I followed the classic recipe: No egg! Slather the bottom of the chilled glass with an inch of U-Bet chocolate syrup, add a quarter cup of cold milk, and then, marveling as they form separate black & white-cookie striations, fill the rest of the glass with icy seltzer as you stir and watch the soda-shop concoction fizz and froth over.

Tuesday @ 8:33pm, 3/26/24.

I tested a hippie version too, subbing in oat milk, but it didn’t taste nearly as good.

I’ll be lighting the traditional Yahrzeit candle every March 10 to mark Dad’s death, but I’ll also be drinking a delicious New York Egg Cream to celebrate his life every March 26th.

2) At some point during my trip East (3/14/24—3/25/24), I realized I’d only packed one tee shirt. Erica suggested we go to Uniqlo to buy some more, but as we were strolling through the Lower East Side, I told her there was no need for such formality; we were bound to come across a goofy gift shop with an assortment of teenage tees.
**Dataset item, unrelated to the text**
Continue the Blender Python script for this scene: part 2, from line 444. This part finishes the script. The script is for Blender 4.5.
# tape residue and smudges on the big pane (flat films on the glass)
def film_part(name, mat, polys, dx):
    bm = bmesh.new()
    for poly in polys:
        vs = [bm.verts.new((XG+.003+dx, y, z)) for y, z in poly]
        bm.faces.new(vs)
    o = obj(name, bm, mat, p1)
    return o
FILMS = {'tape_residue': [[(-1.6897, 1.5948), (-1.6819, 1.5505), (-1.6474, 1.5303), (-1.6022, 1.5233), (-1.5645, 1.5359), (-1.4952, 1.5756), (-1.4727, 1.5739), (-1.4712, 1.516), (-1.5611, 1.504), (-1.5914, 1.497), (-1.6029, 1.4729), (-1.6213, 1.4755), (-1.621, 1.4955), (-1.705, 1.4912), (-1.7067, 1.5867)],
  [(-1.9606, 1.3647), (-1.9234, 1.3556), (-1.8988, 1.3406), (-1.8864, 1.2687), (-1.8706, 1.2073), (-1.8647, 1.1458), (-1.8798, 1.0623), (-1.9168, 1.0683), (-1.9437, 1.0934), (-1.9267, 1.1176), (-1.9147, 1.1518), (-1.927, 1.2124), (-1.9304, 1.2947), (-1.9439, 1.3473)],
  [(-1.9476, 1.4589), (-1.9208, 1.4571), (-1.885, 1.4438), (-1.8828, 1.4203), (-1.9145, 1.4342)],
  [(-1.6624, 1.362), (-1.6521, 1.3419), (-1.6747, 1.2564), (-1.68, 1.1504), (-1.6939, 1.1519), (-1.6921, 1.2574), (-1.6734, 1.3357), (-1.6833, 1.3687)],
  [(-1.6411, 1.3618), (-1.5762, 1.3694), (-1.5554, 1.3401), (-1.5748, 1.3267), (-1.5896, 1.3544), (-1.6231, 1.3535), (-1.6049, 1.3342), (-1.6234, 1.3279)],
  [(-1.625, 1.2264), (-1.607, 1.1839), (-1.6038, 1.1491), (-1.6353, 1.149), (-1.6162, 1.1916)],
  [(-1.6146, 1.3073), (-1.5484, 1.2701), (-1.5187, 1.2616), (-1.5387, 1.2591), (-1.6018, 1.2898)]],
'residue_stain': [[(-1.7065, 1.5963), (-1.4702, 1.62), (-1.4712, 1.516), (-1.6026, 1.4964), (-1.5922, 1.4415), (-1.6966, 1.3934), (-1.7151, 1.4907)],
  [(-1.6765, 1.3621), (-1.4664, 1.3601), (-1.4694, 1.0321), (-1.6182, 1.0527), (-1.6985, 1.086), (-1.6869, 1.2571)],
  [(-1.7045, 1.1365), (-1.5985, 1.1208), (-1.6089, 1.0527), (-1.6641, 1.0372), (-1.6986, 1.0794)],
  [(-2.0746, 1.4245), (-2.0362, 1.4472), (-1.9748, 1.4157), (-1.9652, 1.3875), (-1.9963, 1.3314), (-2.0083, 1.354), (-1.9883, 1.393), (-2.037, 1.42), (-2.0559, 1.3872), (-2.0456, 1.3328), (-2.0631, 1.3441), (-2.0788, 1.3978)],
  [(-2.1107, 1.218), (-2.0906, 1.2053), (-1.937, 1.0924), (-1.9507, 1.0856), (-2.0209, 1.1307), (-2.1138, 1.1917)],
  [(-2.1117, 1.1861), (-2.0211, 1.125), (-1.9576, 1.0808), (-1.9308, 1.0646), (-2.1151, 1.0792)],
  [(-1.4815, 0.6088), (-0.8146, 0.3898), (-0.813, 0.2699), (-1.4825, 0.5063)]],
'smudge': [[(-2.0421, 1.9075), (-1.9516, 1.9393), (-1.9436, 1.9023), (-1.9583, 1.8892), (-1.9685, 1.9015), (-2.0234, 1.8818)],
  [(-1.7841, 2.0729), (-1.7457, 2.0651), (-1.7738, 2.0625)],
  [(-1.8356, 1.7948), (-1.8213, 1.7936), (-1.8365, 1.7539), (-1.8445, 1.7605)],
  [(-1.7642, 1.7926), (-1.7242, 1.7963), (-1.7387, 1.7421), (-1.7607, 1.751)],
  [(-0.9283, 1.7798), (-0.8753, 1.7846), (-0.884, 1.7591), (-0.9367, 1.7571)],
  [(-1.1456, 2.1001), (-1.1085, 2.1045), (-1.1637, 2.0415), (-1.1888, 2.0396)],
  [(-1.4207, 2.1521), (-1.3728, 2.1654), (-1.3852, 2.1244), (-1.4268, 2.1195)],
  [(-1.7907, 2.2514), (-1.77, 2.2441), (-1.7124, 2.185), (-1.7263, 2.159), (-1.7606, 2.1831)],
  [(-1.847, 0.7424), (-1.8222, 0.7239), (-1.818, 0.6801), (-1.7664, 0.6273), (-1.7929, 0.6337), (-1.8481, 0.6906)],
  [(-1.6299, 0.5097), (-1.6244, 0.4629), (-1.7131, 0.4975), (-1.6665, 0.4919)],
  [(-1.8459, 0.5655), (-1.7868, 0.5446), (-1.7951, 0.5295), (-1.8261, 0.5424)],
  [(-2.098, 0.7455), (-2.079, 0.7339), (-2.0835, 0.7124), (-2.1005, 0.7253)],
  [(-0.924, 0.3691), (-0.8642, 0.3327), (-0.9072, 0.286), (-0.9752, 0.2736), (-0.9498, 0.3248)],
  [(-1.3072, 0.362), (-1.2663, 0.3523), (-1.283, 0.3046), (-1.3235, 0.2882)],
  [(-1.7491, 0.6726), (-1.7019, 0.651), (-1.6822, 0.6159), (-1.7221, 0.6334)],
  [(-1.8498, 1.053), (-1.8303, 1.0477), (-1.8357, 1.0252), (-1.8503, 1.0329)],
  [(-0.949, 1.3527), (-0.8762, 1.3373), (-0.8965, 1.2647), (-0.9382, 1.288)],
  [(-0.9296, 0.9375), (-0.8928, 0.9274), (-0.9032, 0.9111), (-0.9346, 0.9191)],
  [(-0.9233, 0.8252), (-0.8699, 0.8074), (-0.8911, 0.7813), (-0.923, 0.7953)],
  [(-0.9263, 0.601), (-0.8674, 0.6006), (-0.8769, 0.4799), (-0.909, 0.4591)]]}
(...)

On cue, we happened upon City Fun NYC Band Tee Heaven at 1st Ave between 3rd St. and 2nd St.

I got a lovely Hunky Dory-era David Bowie shirt, with appropriate 1972, hippie Sesame Street lettering, and a punk aesthetic Blondie shirt featuring one of the band’s 1977 gig posters (for a show in L.A.)

I also bought a ‘90s indie rock shirt for Erica: Pavement’s Crooked Rain, Crooked Rain album cover.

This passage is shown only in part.